General Motors’s status as the majority producer of Automobiles for much of the 20th Century meant it could waste time where other car manufacturers couldn’t. This meant that GM fielded no less than 3 automatic transmissions for shiftless driving throughout its 5 brands into the 1960’s. This also meant, as Air Conditioning became commonplace, and fun in the sun motoring became a thing of the past, GM fielded convertibles, full sized convertibles to boot, in all 5 brands way into the Disco Ball and Opera Window’d 1970’s.

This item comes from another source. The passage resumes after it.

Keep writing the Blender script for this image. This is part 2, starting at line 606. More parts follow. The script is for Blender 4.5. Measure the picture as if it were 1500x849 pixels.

In the middle Sixties fires shot among brands, the Pontiac GTO probably ranks a close second to one of the most potent bullets of the decade. Like the Ford Mustang, it satisfied a thirst for wild abandon behind smaller, sportier, more powerful machines from Detroit’s big three. The GTO maximized profits even further than the Mustang since it shared its humble body with other mid-sized Pontiacs, which, in reality, meant it shared quite a bit with offerings from Chevrolet, Oldsmobile and Buick as well.
One must remember the scope and power of General Motors in the early 1960’s. When the Corvair didn’t conquer all, becoming the #2 sales holder among all domestic compact cars, Chevrolet and General Motors were not satisfied enough with quarter million rear-engined wonders that buyers chose.